Novas Viagens na Minha Terra Série II Capítulo 50 – por Manuela Degerine

De Santarém à Golegã (continuação II)

 

Largo a mochila, bebo na fonte, molhando a roupa, que agradável, encho as garrafas, sento-me no Largo dos Trabalhadores. À sombra… Tenho a igreja atrás, a fonte à direita, em frente “Petiscos e Companhia”. Terei avançado dez quilómetros, mais ou menos, que achei muito aprazíveis, não obstante o calor, porém – mau sinal – a mochila começa a pesar.

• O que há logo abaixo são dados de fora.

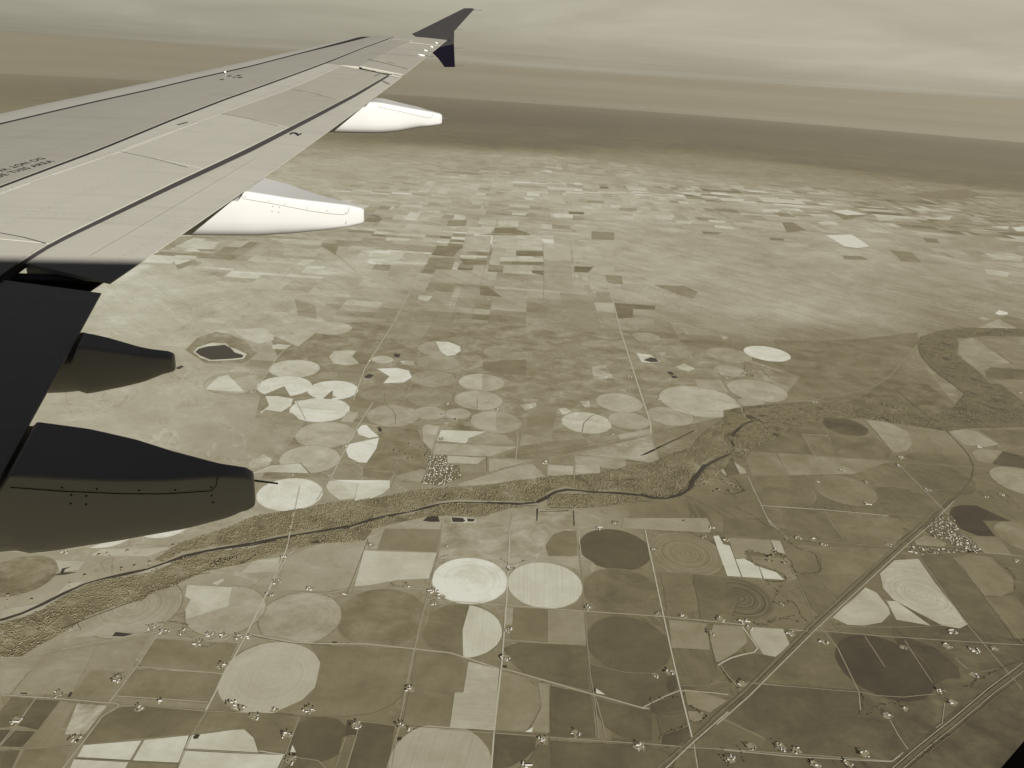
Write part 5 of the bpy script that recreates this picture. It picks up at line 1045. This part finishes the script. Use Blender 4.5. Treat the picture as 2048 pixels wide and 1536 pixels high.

Como uma sandes, como nozes, como uma maçã: as paisagens abrem-me o apetite.

 

Vale de Figueira tem vida, talvez por ser feriado, famílias passam, homens conversam, giram trotinetes e bicicletas, passa uma camioneta que vende pão, fruta, leite, água mineral. (As clientes parecem todas viúvas.) Disse “bom dia” ao chegar, responderam-me, sou olhada com curiosidade. O ambiente é afável, a sombra é deleitosa… Convém todavia eu avançar, pois agora os dias são curtos.

 

O caminho que sai de Vale de Figueira tem uma fila de eucaliptos do lado direito, moitas de silvas do lado esquerdo, uma colina verde ao fundo. E algures devem esconder-se madressilvas, cujo perfume não passa despercebido. A terra continua a ser branca.

 

Quilómetro e meio mais adiante, as colinas verdejantes ficaram para trás, a sombra desapareceu, piso um pó muito fino, vou toda branca através do branco: parece que nevou! (Descubro que a princesa das amendoeiras em flor não vinha de nenhum país nórdico mas sim do Ribatejo. Tinha razão Montaigne escrevendo que as viagens formam a juventude…) O branco do chão cobre as árvores e arbustos, reverbera o sol, vou cega de luz, sufocada pelo calor, sinto pó nas narinas, na garganta, no cabelo, nas orelhas, por toda a pele, bebo e respiro pó branco, encontro-me toda enfarinhada, não obstante o chapéu, o lenço, todas as proteções e precauções, perdi até o latim, enterrado no branco, não o busco no pó, apenas tento avançar.

 

Bebi o primeiro litro da água trazida de Vale de Figueira, isto é, dois terços do total, não me atrevo a tocar na terceira garrafa: a sede torna-se, a pouco e pouco, uma tortura. E o sol é uma queimadura incessante, mesmo através do chapéu, da roupa, da mochila, do revestimento branco… Não há por aqui vivalma, calculo a próxima fonte a vários quilómetros de distância, a solução situa-se portanto mais adiante: convém eu avançar. Sem pensar no pó, nem na sede, nem no calor, sem latim, sem nada na cabeça, sou só pernas e pés: uma formiga num depósito de farinha de tipo 45.